TASK REQUIREMENTS:
Give the data below again exactly as written, without its pictures.

============

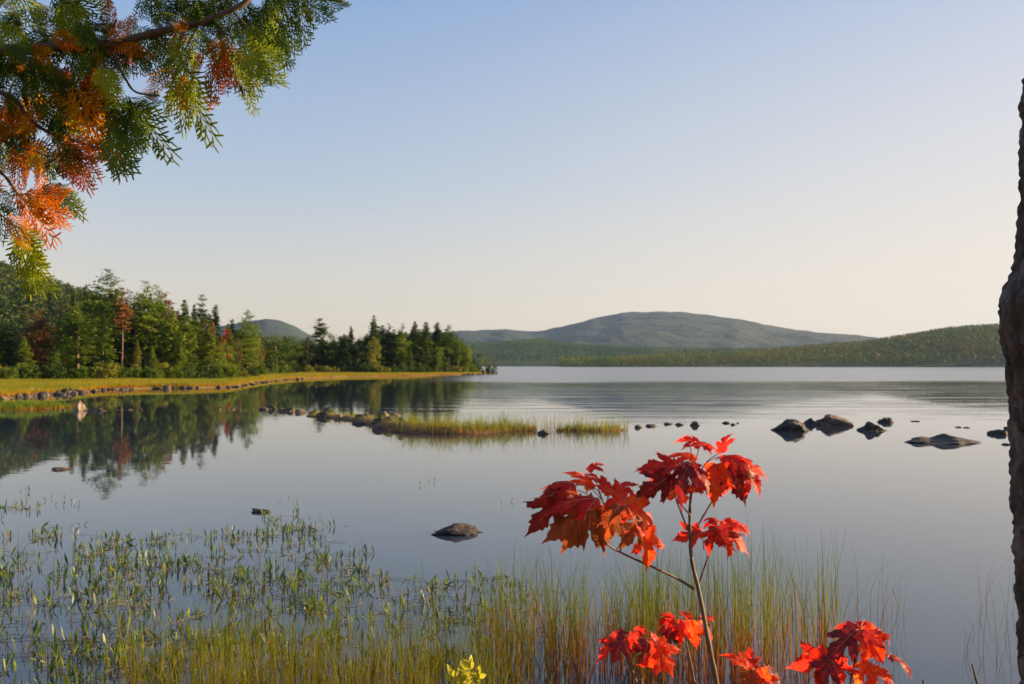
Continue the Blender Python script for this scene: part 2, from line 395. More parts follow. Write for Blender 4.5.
def add_proto(kind, i, T, tm): PROTO.setdefault(kind, []).append((T, tm))
for i in range(5): add_proto('spruce', i, conifer(10+i, 12, 2.3+.25*(i % 3)), trunkmesh(i, 12, .17))
for i in range(2): add_proto('narrow', i, conifer(30+i, 12, 1.5, step=.38, nb=6, size=.14, k=3), trunkmesh(i+8, 12, .13))
for i in range(4): add_proto('pine', i, pine(50+i, 12, 3.0+.3*i, .22+.07*(i % 3)), trunkmesh(20+i, 12, .22, .3))
for i in range(3): add_proto('sparse', i, pine(70+i, 12, 1.6, .55), trunkmesh(30+i, 12, .15, .3, 10))
for i in range(4): add_proto('broad', i, broad(90+i, 12, 3.2), trunkmesh(40+i, 12, .2, .2))
for i in range(3): add_proto('shrub', i, broad(110+i, 3, 1.7, 0.0, .12, 20), trunkmesh(50+i, 2.4, .05, .2, 3))
CM = {}
def crown_mesh(kind, i, mat):
    key = (kind, i, mat)
    if key not in CM:
        T, tm = PROTO[kind][i]; CM[key] = mesh('crown', T, tarr(T), [M[mat]])
    return CM[key], PROTO[kind][i][1]
rt = random.Random(3)
NAMES = {'spruce': 'spruce_tree', 'narrow': 'spruce_tree', 'pine': 'pine_tree', 'sparse': 'pine_tree', 'broad': 'broadleaf_tree', 'shrub': 'shrub'}
def tree(px, ytop, D, kind, mat, label, rw=1.0, group=None, cat='tree'):
    X = (px-512)/FPX*D; zb = gz1(X, D)-.05
    H = at(px, ytop, D).z-zb
    i = rt.randrange(len(PROTO[kind])); cm, tm = crown_mesh(kind, i, mat)
    base = 3.0 if kind == 'shrub' else 12.0
    e = empty(NAMES[kind], (X, D, zb), rt.random()*6.28, label=label, cat=cat, group=group)
    if kind in ('spruce', 'narrow') and px > 265: rw *= 1.35
    if kind in ('pine', 'spruce', 'narrow') and px < 265: rw *= 1.28
    sxy = rw*(H/base)**.6
    for nm, me in (('crown', cm), ('trunk', tm)):
        c = obj(nm, me, e); c.scale = (sxy, sxy, H/base*1.0)
    return e
SK = [(-140, 292), (-60, 300), (0, 312), (22, 320), (60, 315), (75, 297), (107, 280), (150, 286), (190, 305), (210, 306), (247, 318), (262, 331), (300, 335), (345, 333), (368, 328), (378, 321), (400, 327), (440, 324), (455, 332), (470, 345), (482, 354), (490, 362)]
def treeD(px): return float(np.interp(px, [-140, 0, 120, 235, 262, 300, 360, 430, 490], [92, 96, 104, 118, 158, 186, 192, 202, 226]))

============

WRITTEN ANSWER:
Continue the Blender Python script for this scene: part 2, from line 395. More parts follow. Write for Blender 4.5.
def add_proto(kind, i, T, tm): PROTO.setdefault(kind, []).append((T, tm))
for i in range(5): add_proto('spruce', i, conifer(10+i, 12, 2.3+.25*(i % 3)), trunkmesh(i, 12, .17))
for i in range(2): add_proto('narrow', i, conifer(30+i, 12, 1.5, step=.38, nb=6, size=.14, k=3), trunkmesh(i+8, 12, .13))
for i in range(4): add_proto('pine', i, pine(50+i, 12, 3.0+.3*i, .22+.07*(i % 3)), trunkmesh(20+i, 12, .22, .3))
for i in range(3): add_proto('sparse', i, pine(70+i, 12, 1.6, .55), trunkmesh(30+i, 12, .15, .3, 10))
for i in range(4): add_proto('broad', i, broad(90+i, 12, 3.2), trunkmesh(40+i, 12, .2, .2))
for i in range(3): add_proto('shrub', i, broad(110+i, 3, 1.7, 0.0, .12, 20), trunkmesh(50+i, 2.4, .05, .2, 3))
CM = {}
def crown_mesh(kind, i, mat):
    key = (kind, i, mat)
    if key not in CM:
        T, tm = PROTO[kind][i]; CM[key] = mesh('crown', T, tarr(T), [M[mat]])
    return CM[key], PROTO[kind][i][1]
rt = random.Random(3)
NAMES = {'spruce': 'spruce_tree', 'narrow': 'spruce_tree', 'pine': 'pine_tree', 'sparse': 'pine_tree', 'broad': 'broadleaf_tree', 'shrub': 'shrub'}
def tree(px, ytop, D, kind, mat, label, rw=1.0, group=None, cat='tree'):
    X = (px-512)/FPX*D; zb = gz1(X, D)-.05
    H = at(px, ytop, D).z-zb
    i = rt.randrange(len(PROTO[kind])); cm, tm = crown_mesh(kind, i, mat)
    base = 3.0 if kind == 'shrub' else 12.0
    e = empty(NAMES[kind], (X, D, zb), rt.random()*6.28, label=label, cat=cat, group=group)
    if kind in ('spruce', 'narrow') and px > 265: rw *= 1.35
    if kind in ('pine', 'spruce', 'narrow') and px < 265: rw *= 1.28
    sxy = rw*(H/base)**.6
    for nm, me in (('crown', cm), ('trunk', tm)):
        c = obj(nm, me, e); c.scale = (sxy, sxy, H/base*1.0)
    return e
SK = [(-140, 292), (-60, 300), (0, 312), (22, 320), (60, 315), (75, 297), (107, 280), (150, 286), (190, 305), (210, 306), (247, 318), (262, 331), (300, 335), (345, 333), (368, 328), (378, 321), (400, 327), (440, 324), (455, 332), (470, 345), (482, 354), (490, 362)]
def treeD(px): return float(np.interp(px, [-140, 0, 120, 235, 262, 300, 360, 430, 490], [92, 96, 104, 118, 158, 186, 192, 202, 226]))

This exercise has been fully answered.